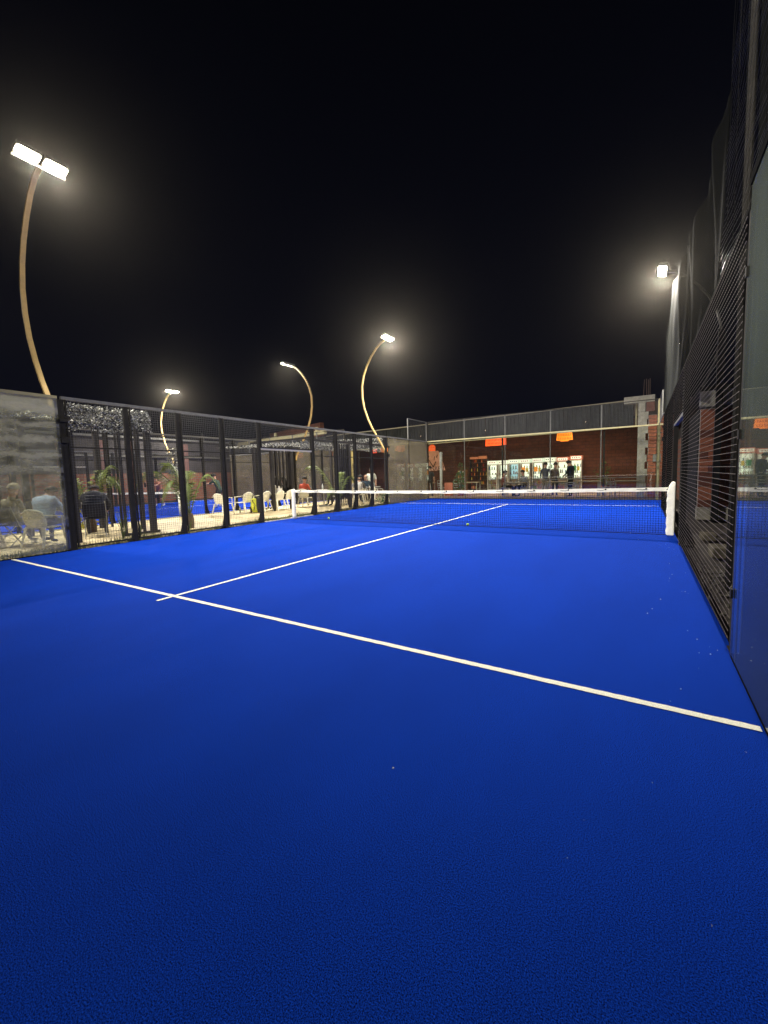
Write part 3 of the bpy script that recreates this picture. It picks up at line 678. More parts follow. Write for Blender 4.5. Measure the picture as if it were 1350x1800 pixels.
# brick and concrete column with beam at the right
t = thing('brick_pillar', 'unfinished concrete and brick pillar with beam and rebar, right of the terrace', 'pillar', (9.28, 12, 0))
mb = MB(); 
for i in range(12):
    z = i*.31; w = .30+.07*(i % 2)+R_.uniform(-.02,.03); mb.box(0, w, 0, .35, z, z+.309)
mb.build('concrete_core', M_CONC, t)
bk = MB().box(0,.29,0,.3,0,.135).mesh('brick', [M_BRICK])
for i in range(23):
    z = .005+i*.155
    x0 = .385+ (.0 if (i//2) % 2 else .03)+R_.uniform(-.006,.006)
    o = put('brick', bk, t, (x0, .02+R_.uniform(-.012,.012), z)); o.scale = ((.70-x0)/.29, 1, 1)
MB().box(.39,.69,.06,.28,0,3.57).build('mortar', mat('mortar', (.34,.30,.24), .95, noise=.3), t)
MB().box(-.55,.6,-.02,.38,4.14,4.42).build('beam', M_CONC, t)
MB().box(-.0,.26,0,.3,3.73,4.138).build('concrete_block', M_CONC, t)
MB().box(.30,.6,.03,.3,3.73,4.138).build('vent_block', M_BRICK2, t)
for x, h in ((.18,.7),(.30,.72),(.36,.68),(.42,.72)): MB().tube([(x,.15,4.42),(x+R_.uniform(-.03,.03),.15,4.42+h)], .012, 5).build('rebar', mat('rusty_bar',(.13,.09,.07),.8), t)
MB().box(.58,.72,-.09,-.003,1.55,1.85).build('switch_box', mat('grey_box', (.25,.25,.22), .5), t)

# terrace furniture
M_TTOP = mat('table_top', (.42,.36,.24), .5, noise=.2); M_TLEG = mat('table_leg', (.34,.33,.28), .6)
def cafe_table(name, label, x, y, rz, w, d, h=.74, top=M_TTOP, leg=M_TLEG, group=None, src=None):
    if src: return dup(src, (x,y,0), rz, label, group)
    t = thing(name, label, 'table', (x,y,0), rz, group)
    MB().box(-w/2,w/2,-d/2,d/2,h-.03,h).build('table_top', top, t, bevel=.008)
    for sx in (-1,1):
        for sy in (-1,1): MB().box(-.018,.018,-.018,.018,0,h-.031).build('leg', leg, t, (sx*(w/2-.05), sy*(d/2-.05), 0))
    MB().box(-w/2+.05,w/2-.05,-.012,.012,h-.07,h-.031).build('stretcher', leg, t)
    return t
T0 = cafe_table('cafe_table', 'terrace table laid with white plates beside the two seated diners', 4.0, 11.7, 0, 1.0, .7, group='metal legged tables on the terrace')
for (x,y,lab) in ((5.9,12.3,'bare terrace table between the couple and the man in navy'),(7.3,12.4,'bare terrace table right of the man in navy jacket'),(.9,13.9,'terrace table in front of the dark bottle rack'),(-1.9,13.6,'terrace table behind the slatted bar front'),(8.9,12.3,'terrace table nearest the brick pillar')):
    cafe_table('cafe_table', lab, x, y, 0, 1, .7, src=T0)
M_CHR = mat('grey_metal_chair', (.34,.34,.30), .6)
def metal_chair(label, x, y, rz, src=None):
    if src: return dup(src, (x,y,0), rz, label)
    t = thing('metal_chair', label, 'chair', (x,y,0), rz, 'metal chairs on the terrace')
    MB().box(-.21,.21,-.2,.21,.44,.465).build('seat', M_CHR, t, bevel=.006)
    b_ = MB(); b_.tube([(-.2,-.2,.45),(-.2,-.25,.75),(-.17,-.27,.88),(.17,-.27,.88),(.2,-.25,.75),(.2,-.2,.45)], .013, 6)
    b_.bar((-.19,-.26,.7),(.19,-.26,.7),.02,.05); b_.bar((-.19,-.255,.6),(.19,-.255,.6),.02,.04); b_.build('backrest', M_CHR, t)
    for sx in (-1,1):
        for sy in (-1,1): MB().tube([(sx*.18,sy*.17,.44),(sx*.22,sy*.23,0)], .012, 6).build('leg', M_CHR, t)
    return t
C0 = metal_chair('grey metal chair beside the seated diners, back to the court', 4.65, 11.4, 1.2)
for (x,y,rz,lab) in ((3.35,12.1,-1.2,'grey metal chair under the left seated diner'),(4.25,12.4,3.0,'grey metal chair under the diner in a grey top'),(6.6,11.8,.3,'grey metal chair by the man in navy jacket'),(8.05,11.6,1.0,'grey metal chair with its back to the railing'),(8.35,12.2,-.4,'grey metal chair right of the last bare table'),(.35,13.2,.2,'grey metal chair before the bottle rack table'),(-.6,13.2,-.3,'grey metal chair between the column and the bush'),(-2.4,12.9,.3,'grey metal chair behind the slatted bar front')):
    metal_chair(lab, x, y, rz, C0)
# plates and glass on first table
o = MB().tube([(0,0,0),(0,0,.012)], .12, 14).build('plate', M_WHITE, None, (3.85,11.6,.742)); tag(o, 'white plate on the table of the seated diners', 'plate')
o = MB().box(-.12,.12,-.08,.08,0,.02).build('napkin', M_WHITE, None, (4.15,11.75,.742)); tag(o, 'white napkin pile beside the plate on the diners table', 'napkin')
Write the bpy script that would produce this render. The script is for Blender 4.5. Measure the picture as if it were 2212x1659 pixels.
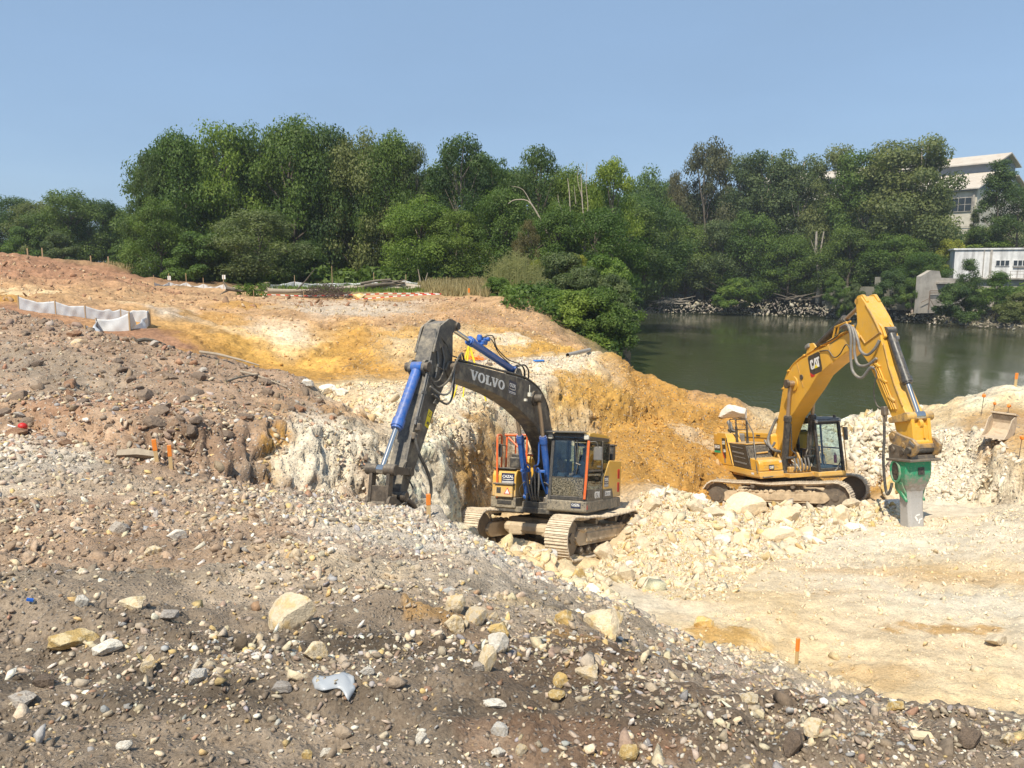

_ _ _

REQUIREMENT: Print the records above exactly as they stand, but leave out the pictures.

CORRECT ANSWER:
Write part 3 of the bpy script that recreates this picture. It picks up at line 678. More parts follow. Write for Blender 4.5. Measure the picture as if it were 1350x1800 pixels.
# brick and concrete column with beam at the right
t = thing('brick_pillar', 'unfinished concrete and brick pillar with beam and rebar, right of the terrace', 'pillar', (9.28, 12, 0))
mb = MB(); 
for i in range(12):
    z = i*.31; w = .30+.07*(i % 2)+R_.uniform(-.02,.03); mb.box(0, w, 0, .35, z, z+.309)
mb.build('concrete_core', M_CONC, t)
bk = MB().box(0,.29,0,.3,0,.135).mesh('brick', [M_BRICK])
for i in range(23):
    z = .005+i*.155
    x0 = .385+ (.0 if (i//2) % 2 else .03)+R_.uniform(-.006,.006)
    o = put('brick', bk, t, (x0, .02+R_.uniform(-.012,.012), z)); o.scale = ((.70-x0)/.29, 1, 1)
MB().box(.39,.69,.06,.28,0,3.57).build('mortar', mat('mortar', (.34,.30,.24), .95, noise=.3), t)
MB().box(-.55,.6,-.02,.38,4.14,4.42).build('beam', M_CONC, t)
MB().box(-.0,.26,0,.3,3.73,4.138).build('concrete_block', M_CONC, t)
MB().box(.30,.6,.03,.3,3.73,4.138).build('vent_block', M_BRICK2, t)
for x, h in ((.18,.7),(.30,.72),(.36,.68),(.42,.72)): MB().tube([(x,.15,4.42),(x+R_.uniform(-.03,.03),.15,4.42+h)], .012, 5).build('rebar', mat('rusty_bar',(.13,.09,.07),.8), t)
MB().box(.58,.72,-.09,-.003,1.55,1.85).build('switch_box', mat('grey_box', (.25,.25,.22), .5), t)

# terrace furniture
M_TTOP = mat('table_top', (.42,.36,.24), .5, noise=.2); M_TLEG = mat('table_leg', (.34,.33,.28), .6)
def cafe_table(name, label, x, y, rz, w, d, h=.74, top=M_TTOP, leg=M_TLEG, group=None, src=None):
    if src: return dup(src, (x,y,0), rz, label, group)
    t = thing(name, label, 'table', (x,y,0), rz, group)
    MB().box(-w/2,w/2,-d/2,d/2,h-.03,h).build('table_top', top, t, bevel=.008)
    for sx in (-1,1):
        for sy in (-1,1): MB().box(-.018,.018,-.018,.018,0,h-.031).build('leg', leg, t, (sx*(w/2-.05), sy*(d/2-.05), 0))
    MB().box(-w/2+.05,w/2-.05,-.012,.012,h-.07,h-.031).build('stretcher', leg, t)
    return t
T0 = cafe_table('cafe_table', 'terrace table laid with white plates beside the two seated diners', 4.0, 11.7, 0, 1.0, .7, group='metal legged tables on the terrace')
for (x,y,lab) in ((5.9,12.3,'bare terrace table between the couple and the man in navy'),(7.3,12.4,'bare terrace table right of the man in navy jacket'),(.9,13.9,'terrace table in front of the dark bottle rack'),(-1.9,13.6,'terrace table behind the slatted bar front'),(8.9,12.3,'terrace table nearest the brick pillar')):
    cafe_table('cafe_table', lab, x, y, 0, 1, .7, src=T0)
M_CHR = mat('grey_metal_chair', (.34,.34,.30), .6)
def metal_chair(label, x, y, rz, src=None):
    if src: return dup(src, (x,y,0), rz, label)
    t = thing('metal_chair', label, 'chair', (x,y,0), rz, 'metal chairs on the terrace')
    MB().box(-.21,.21,-.2,.21,.44,.465).build('seat', M_CHR, t, bevel=.006)
    b_ = MB(); b_.tube([(-.2,-.2,.45),(-.2,-.25,.75),(-.17,-.27,.88),(.17,-.27,.88),(.2,-.25,.75),(.2,-.2,.45)], .013, 6)
    b_.bar((-.19,-.26,.7),(.19,-.26,.7),.02,.05); b_.bar((-.19,-.255,.6),(.19,-.255,.6),.02,.04); b_.build('backrest', M_CHR, t)
    for sx in (-1,1):
        for sy in (-1,1): MB().tube([(sx*.18,sy*.17,.44),(sx*.22,sy*.23,0)], .012, 6).build('leg', M_CHR, t)
    return t
C0 = metal_chair('grey metal chair beside the seated diners, back to the court', 4.65, 11.4, 1.2)
for (x,y,rz,lab) in ((3.35,12.1,-1.2,'grey metal chair under the left seated diner'),(4.25,12.4,3.0,'grey metal chair under the diner in a grey top'),(6.6,11.8,.3,'grey metal chair by the man in navy jacket'),(8.05,11.6,1.0,'grey metal chair with its back to the railing'),(8.35,12.2,-.4,'grey metal chair right of the last bare table'),(.35,13.2,.2,'grey metal chair before the bottle rack table'),(-.6,13.2,-.3,'grey metal chair between the column and the bush'),(-2.4,12.9,.3,'grey metal chair behind the slatted bar front')):
    metal_chair(lab, x, y, rz, C0)
# plates and glass on first table
o = MB().tube([(0,0,0),(0,0,.012)], .12, 14).build('plate', M_WHITE, None, (3.85,11.6,.742)); tag(o, 'white plate on the table of the seated diners', 'plate')
o = MB().box(-.12,.12,-.08,.08,0,.02).build('napkin', M_WHITE, None, (4.15,11.75,.742)); tag(o, 'white napkin pile beside the plate on the diners table', 'napkin')
Write the bpy script that would produce this render. The script is for Blender 4.5. Measure the picture as if it were 2212x1659 pixels.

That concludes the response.